Go through the material below and copy each line where the word "objects" appears.

**SOURCE DATA:**
%%

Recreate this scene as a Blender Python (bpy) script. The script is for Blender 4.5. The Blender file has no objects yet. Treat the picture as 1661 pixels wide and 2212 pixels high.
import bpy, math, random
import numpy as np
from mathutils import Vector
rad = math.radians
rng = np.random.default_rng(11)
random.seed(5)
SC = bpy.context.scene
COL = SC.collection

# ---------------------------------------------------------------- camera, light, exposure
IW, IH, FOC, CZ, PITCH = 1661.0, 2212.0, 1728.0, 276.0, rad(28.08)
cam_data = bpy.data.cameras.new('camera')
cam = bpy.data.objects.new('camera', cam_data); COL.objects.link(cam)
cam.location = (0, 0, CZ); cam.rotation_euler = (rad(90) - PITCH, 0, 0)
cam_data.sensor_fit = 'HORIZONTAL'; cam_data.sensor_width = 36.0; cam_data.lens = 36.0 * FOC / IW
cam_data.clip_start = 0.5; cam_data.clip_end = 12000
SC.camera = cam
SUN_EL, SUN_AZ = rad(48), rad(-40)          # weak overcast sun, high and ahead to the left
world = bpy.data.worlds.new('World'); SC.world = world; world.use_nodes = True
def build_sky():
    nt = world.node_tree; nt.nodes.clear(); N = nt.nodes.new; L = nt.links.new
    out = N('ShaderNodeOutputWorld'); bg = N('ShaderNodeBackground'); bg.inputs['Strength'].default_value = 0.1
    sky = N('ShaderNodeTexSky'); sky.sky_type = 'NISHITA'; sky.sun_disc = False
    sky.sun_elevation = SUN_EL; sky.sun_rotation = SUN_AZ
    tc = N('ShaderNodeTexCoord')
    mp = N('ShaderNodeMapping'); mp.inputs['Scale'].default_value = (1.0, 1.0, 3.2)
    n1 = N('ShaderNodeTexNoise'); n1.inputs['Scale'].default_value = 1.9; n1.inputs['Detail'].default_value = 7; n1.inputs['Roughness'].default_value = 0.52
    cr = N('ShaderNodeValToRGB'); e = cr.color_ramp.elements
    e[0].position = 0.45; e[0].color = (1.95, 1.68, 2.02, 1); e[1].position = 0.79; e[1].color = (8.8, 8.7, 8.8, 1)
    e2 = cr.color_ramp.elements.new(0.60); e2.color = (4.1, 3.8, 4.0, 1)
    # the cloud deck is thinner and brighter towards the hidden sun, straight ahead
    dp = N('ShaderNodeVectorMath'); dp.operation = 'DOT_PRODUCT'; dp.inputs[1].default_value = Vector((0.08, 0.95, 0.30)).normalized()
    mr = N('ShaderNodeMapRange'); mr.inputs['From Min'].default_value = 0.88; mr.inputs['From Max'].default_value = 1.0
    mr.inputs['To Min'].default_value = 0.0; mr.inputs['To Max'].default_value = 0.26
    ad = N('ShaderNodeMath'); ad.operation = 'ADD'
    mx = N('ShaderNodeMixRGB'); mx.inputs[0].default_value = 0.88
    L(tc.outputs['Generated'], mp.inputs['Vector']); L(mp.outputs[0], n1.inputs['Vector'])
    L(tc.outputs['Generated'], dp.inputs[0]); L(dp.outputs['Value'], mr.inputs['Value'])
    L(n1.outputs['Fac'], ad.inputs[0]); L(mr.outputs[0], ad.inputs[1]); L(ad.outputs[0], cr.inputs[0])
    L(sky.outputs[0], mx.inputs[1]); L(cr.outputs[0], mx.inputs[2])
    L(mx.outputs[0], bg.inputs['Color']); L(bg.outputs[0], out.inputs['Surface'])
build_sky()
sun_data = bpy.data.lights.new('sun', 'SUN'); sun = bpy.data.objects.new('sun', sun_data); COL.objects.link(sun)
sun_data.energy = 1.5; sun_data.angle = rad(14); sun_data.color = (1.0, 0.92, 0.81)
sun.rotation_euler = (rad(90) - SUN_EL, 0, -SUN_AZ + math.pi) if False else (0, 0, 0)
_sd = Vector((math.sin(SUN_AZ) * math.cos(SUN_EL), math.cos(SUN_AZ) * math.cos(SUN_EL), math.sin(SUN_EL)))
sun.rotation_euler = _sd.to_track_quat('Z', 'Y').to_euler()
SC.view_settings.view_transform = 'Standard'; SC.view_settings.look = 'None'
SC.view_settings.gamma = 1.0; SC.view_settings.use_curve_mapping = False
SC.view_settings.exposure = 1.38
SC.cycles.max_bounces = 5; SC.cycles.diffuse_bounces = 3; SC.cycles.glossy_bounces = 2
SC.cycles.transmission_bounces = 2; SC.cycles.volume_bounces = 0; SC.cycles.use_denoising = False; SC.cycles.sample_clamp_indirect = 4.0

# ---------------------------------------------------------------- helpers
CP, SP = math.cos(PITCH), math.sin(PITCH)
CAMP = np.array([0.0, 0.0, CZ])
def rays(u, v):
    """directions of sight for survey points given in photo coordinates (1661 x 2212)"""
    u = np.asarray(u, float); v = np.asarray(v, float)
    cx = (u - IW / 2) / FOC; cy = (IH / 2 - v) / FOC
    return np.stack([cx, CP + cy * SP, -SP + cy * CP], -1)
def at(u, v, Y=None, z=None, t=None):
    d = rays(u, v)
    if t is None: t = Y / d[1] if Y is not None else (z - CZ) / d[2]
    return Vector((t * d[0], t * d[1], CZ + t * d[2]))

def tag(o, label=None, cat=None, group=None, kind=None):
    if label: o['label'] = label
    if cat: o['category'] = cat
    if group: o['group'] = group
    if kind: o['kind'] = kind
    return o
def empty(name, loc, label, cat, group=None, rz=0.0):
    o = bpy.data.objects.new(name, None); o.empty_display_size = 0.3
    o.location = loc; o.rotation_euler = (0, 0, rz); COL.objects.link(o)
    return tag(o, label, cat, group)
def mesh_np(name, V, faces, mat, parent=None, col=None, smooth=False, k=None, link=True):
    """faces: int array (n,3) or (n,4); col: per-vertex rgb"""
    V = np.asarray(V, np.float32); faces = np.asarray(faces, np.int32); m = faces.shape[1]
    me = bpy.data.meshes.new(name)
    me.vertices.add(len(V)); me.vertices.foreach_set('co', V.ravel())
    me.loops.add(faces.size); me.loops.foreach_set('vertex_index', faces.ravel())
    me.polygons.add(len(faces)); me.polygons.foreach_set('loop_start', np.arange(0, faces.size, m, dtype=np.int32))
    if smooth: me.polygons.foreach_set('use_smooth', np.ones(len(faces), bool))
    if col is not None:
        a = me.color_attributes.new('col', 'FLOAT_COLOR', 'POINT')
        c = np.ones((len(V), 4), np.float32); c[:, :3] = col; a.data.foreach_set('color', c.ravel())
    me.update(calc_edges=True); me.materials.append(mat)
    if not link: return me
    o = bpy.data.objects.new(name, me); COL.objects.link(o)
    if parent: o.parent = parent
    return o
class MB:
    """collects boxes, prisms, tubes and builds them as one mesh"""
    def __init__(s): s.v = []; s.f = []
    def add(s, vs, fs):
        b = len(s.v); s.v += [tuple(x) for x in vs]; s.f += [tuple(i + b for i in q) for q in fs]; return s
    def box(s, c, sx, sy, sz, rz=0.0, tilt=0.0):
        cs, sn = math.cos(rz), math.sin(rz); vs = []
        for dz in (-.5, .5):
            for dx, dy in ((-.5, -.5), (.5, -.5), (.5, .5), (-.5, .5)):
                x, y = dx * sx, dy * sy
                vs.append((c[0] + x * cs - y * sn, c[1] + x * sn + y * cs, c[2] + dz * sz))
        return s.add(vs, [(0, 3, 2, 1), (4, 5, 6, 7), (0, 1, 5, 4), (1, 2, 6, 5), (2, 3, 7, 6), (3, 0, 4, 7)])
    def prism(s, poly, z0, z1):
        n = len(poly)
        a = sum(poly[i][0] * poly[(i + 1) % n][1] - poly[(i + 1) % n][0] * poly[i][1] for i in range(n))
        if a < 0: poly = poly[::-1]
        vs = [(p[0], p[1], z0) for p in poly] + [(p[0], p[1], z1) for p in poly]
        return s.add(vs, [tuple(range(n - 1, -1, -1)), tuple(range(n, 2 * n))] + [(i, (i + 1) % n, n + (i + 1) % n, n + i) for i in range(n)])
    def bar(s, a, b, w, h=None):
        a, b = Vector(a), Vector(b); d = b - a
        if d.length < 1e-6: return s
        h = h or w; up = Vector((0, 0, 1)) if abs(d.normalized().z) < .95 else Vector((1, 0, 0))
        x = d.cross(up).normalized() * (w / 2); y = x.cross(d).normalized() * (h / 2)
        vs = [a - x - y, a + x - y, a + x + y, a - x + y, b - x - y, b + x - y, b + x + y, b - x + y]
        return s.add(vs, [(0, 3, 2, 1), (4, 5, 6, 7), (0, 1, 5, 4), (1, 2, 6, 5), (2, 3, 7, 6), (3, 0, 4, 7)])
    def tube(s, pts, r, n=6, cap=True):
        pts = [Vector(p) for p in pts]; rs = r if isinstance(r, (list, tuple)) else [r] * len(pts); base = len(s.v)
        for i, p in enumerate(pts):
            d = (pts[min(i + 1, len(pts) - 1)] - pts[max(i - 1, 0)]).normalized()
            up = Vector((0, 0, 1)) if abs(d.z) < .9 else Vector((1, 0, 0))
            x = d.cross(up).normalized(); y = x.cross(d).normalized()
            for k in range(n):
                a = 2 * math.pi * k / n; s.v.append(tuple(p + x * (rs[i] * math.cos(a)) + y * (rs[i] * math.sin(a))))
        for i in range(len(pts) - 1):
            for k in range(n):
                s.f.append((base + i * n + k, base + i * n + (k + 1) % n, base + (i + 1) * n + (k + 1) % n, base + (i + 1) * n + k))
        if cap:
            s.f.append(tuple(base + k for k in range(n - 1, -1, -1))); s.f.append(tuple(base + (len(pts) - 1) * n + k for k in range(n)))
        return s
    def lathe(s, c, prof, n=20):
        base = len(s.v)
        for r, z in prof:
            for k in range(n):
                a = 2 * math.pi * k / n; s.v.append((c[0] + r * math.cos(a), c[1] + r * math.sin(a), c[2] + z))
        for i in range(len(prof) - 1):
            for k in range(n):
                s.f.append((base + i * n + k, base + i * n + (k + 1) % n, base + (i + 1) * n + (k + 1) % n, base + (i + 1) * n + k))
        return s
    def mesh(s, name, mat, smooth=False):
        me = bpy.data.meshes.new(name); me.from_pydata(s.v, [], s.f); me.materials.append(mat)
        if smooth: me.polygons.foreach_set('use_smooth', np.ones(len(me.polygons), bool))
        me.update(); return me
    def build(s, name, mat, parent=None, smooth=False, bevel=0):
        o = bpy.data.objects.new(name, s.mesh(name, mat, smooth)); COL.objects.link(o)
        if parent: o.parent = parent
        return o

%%

**EXERCISE SOLUTION:**
Recreate this scene as a Blender Python (bpy) script. The script is for Blender 4.5. The Blender file has no objects yet. Treat the picture as 1661 pixels wide and 2212 pixels high.
cam = bpy.data.objects.new('camera', cam_data); COL.objects.link(cam)
sun_data = bpy.data.lights.new('sun', 'SUN'); sun = bpy.data.objects.new('sun', sun_data); COL.objects.link(sun)
    o = bpy.data.objects.new(name, None); o.empty_display_size = 0.3
    o.location = loc; o.rotation_euler = (0, 0, rz); COL.objects.link(o)
    o = bpy.data.objects.new(name, me); COL.objects.link(o)
        o = bpy.data.objects.new(name, s.mesh(name, mat, smooth)); COL.objects.link(o)